## Your instructions
Copy each line of the records that holds the string "this".
**** Data to use ****
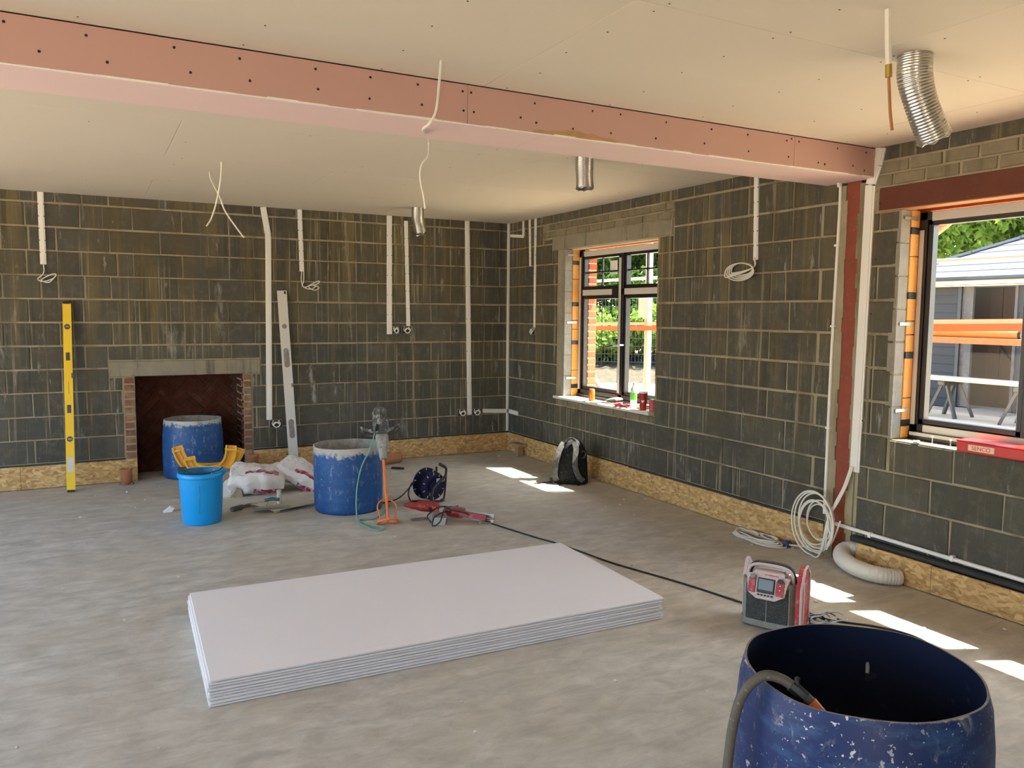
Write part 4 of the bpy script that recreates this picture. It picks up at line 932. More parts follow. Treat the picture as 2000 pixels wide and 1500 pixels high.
# ------------------------------------------------------------------ paddle mixer leaning on the mid drum
f_, h_ = Vector((2.09, 6.035, .012)), Vector((2.205, 6.58, .935)); L = (h_ - f_).length; zax = (h_ - f_).normalized()
xax = Vector((.9, -.43, 0)); xax = (xax - zax * xax.dot(zax)).normalized(); yax = zax.cross(xax)
mx = thing('paddle_mixer', 'electric paddle mixer with orange paddle, standing propped against the mid drum', 'mixer', f_); mx.rotation_euler = Matrix((xax, yax, zax)).transposed().to_euler()
MB().tube([(0, 0, .0), (0, 0, .56)], .0115, 10).part('shaft', 'orange', mx, True)
MB().tube([(.085 * math.cos(t), .085 * math.sin(t), .004 + .022 * 0) for t in np.linspace(0, 2 * math.pi, 33)], .009, 8, 0, False).part('base_ring', 'orange', mx, True)
for a in (0, math.pi): MB().tube([(.083 * math.cos(a), .083 * math.sin(a), .006), (.04 * math.cos(a), .04 * math.sin(a), .0), (0, 0, .01)], .008, 8).part('ring_spoke', 'orange', mx, True)
for k, a0 in enumerate((.2, .2 + math.pi)):
    pts = [(.083 * math.cos(a0), .083 * math.sin(a0), .01)] + [(q * math.cos(a0 + t), q * math.sin(a0 + t), z) for q, t, z in ((.062, .05, .035), (.070, .1, .085), (.080, .15, .125), (.068, .2, .165), (.038, .25, .19), (.008, .3, .196))]
    MB().tube(pts, .012, 8, 5, True, .5).part('paddle_blade', 'orange', mx, True)
b = MB(); b.lathe([(.014, .54), (.030, .55), (.036, .60), (.036, .64), (.046, .65), (.048, .70), (.052, .705), (.056, .765), (.050, .775)], 20); b.part('gearbox', 'mixer2', mx, True)
for i in range(7): a = i * .9; MB().box((-.006, -.056, .70), (.006, -.046, .765), .003, Matrix.Rotation(a, 4, 'Z')).part('cooling_rib', 'mixer2', mx)
b = MB(); b.lathe([(.045, .775), (.067, .785), (.070, .82), (.066, .90)], 20); b.part('motor_housing', 'mixer', mx, True)
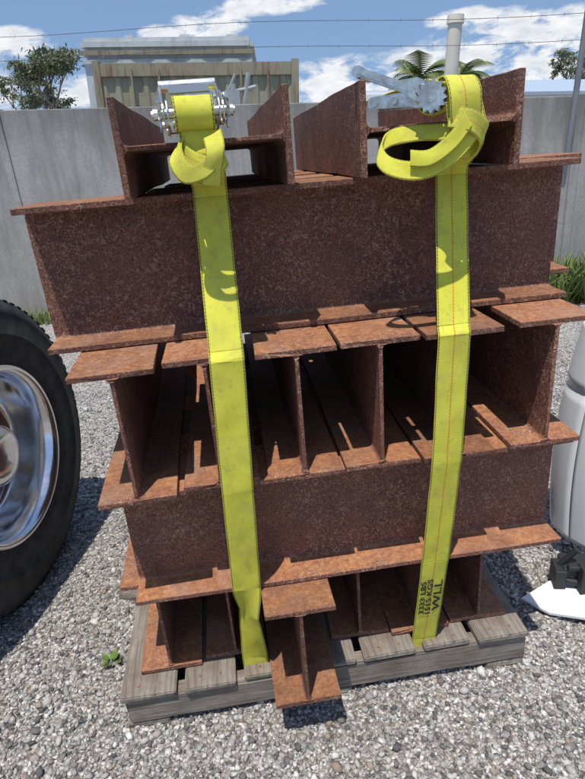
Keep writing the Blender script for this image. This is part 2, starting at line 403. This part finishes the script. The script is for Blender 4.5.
****
## Full output
Write part 4 of the bpy script that recreates this picture. It picks up at line 932. More parts follow. Treat the picture as 2000 pixels wide and 1500 pixels high.
Keep writing the Blender script for this image. This is part 2, starting at line 403. This part finishes the script. The script is for Blender 4.5.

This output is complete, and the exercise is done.